> Task goal
Pick out each line below containing "pixels".

> Supplied material
☆ ☆ ☆ ☆ ☆ ☆ ☆
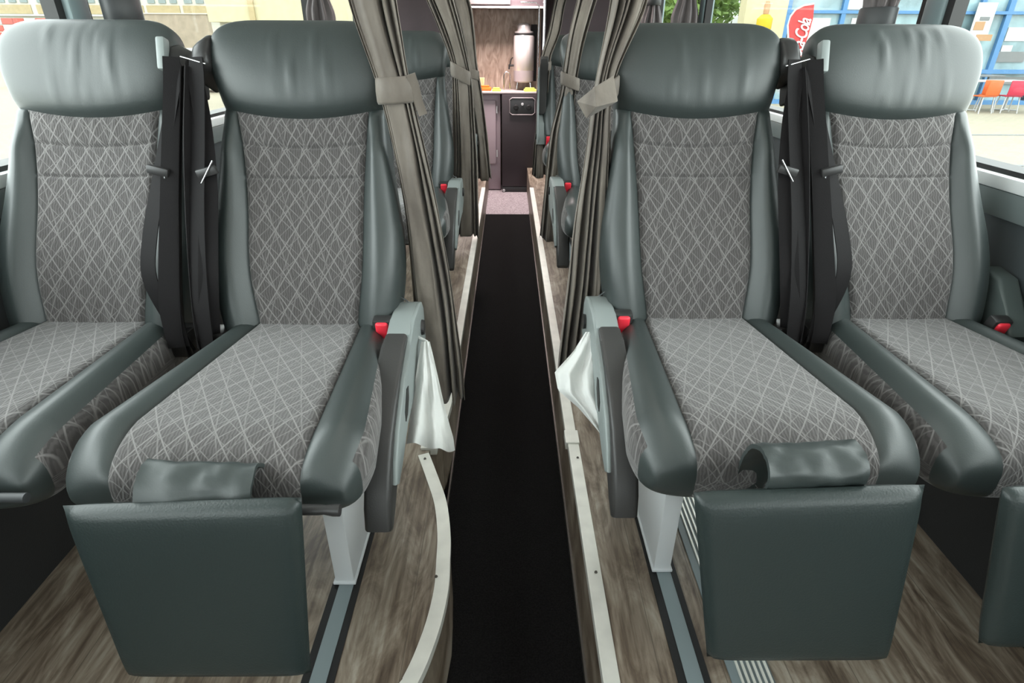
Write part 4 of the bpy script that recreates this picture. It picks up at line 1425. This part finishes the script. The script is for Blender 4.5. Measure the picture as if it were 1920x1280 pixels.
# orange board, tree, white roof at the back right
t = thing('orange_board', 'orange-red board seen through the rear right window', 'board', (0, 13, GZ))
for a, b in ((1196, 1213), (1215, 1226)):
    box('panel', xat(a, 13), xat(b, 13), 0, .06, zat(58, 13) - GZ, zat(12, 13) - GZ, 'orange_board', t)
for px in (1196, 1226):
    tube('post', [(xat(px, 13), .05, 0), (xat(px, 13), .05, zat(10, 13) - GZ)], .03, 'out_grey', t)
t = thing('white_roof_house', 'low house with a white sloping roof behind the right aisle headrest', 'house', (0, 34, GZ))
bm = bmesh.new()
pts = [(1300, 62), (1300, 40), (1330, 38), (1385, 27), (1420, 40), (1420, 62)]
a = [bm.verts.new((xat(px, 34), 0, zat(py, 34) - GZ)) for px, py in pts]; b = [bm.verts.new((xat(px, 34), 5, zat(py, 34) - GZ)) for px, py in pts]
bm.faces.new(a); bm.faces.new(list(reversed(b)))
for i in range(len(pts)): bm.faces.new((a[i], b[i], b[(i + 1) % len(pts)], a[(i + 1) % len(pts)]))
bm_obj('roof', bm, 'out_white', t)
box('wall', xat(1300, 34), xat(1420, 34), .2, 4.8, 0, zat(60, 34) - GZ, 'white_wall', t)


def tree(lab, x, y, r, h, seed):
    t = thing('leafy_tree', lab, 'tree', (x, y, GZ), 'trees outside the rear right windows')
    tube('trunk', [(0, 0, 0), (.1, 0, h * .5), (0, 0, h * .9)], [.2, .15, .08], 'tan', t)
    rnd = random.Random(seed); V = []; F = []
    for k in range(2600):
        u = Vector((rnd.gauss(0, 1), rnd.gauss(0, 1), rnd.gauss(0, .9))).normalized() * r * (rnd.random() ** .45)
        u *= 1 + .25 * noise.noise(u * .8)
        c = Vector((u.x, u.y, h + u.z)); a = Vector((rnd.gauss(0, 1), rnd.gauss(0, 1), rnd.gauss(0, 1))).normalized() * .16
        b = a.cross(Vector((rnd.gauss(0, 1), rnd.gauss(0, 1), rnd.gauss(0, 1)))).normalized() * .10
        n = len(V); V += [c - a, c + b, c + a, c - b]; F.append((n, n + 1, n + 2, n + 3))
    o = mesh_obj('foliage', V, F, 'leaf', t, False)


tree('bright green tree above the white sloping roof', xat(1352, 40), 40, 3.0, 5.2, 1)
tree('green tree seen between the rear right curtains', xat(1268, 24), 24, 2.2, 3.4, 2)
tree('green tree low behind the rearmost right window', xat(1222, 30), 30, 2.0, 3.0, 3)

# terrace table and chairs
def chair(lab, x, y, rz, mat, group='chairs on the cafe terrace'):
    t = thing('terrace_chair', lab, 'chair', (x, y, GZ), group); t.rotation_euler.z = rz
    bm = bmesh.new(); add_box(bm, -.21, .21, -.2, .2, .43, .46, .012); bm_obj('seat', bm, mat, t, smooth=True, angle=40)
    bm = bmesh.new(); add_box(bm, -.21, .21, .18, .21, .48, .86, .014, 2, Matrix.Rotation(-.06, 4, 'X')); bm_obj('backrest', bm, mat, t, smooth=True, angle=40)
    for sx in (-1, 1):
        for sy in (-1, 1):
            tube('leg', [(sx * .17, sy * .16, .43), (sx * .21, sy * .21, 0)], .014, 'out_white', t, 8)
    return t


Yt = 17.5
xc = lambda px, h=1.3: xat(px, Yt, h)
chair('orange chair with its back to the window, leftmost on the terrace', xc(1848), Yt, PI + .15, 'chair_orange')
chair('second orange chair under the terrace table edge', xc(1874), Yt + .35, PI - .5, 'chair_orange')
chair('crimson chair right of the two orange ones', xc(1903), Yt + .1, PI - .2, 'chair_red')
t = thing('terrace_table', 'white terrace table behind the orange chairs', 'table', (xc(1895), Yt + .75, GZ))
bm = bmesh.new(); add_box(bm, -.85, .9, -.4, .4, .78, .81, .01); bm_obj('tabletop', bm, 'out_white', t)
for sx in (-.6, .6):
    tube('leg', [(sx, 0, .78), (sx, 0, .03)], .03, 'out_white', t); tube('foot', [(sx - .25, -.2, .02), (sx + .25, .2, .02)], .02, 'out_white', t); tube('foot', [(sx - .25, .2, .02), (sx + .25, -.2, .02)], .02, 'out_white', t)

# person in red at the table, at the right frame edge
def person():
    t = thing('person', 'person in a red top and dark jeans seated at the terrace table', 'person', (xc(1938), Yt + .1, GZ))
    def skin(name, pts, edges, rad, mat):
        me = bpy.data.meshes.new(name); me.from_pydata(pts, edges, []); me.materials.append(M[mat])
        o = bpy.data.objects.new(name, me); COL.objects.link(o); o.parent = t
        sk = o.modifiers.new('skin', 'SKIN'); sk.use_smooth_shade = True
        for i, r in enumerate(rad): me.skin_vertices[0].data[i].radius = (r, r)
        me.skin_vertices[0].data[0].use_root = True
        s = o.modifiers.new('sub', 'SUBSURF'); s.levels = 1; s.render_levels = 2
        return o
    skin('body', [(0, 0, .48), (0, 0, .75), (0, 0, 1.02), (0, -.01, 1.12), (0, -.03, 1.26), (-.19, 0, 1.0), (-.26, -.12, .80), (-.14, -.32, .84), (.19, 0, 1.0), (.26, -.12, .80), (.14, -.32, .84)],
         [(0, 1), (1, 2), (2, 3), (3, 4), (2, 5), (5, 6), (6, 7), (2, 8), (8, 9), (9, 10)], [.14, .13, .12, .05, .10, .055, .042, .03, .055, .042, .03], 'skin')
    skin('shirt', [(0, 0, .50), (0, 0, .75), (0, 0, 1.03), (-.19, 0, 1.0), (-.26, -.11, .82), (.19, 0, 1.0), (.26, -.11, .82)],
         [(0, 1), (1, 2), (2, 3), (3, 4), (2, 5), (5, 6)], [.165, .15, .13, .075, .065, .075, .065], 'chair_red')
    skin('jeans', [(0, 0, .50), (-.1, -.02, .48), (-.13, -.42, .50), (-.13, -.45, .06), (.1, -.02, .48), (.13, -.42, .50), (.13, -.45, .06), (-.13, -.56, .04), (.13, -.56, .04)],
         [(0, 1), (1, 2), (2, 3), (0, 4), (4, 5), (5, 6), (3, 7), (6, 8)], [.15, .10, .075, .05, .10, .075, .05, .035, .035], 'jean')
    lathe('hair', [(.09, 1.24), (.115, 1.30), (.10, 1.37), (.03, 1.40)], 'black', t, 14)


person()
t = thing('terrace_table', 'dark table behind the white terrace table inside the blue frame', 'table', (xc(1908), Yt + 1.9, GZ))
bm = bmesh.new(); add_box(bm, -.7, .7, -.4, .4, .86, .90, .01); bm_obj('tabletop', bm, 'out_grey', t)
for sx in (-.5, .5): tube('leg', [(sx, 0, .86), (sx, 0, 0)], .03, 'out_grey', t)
☆ ☆ ☆ ☆ ☆ ☆ ☆
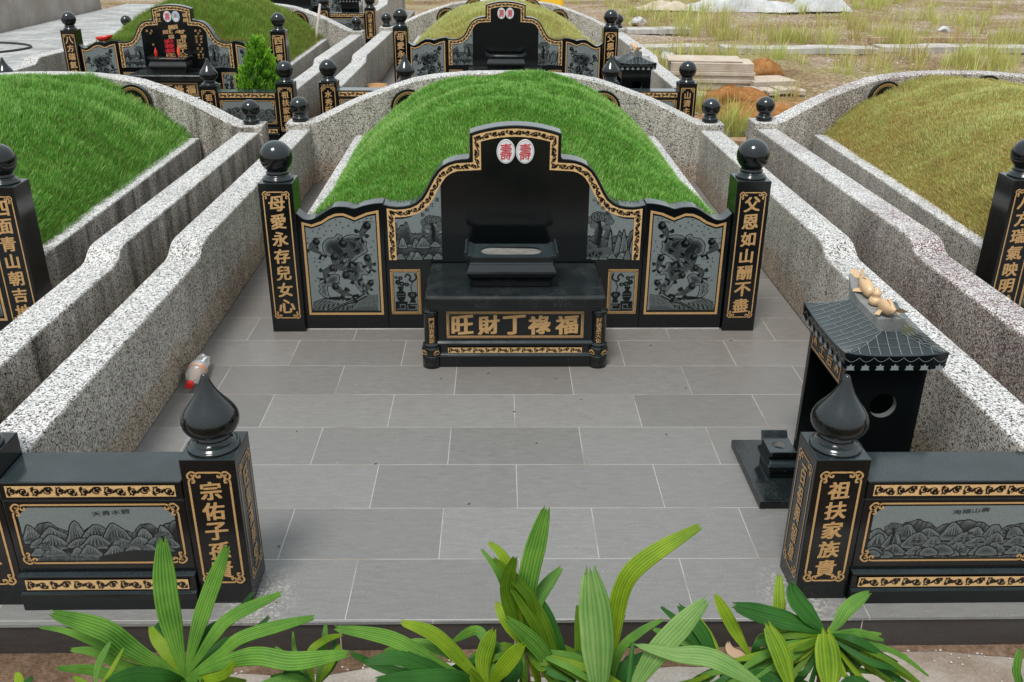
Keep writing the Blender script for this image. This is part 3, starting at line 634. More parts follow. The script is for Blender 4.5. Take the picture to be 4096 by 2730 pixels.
☆ ☆ ☆ ☆ ☆ ☆ ☆
> Exercise solution
Write part 4 of the bpy script that recreates this picture. It picks up at line 1425. This part finishes the script. The script is for Blender 4.5. Measure the picture as if it were 1920x1280 pixels.
Keep writing the Blender script for this image. This is part 3, starting at line 634. More parts follow. The script is for Blender 4.5. Take the picture to be 4096 by 2730 pixels.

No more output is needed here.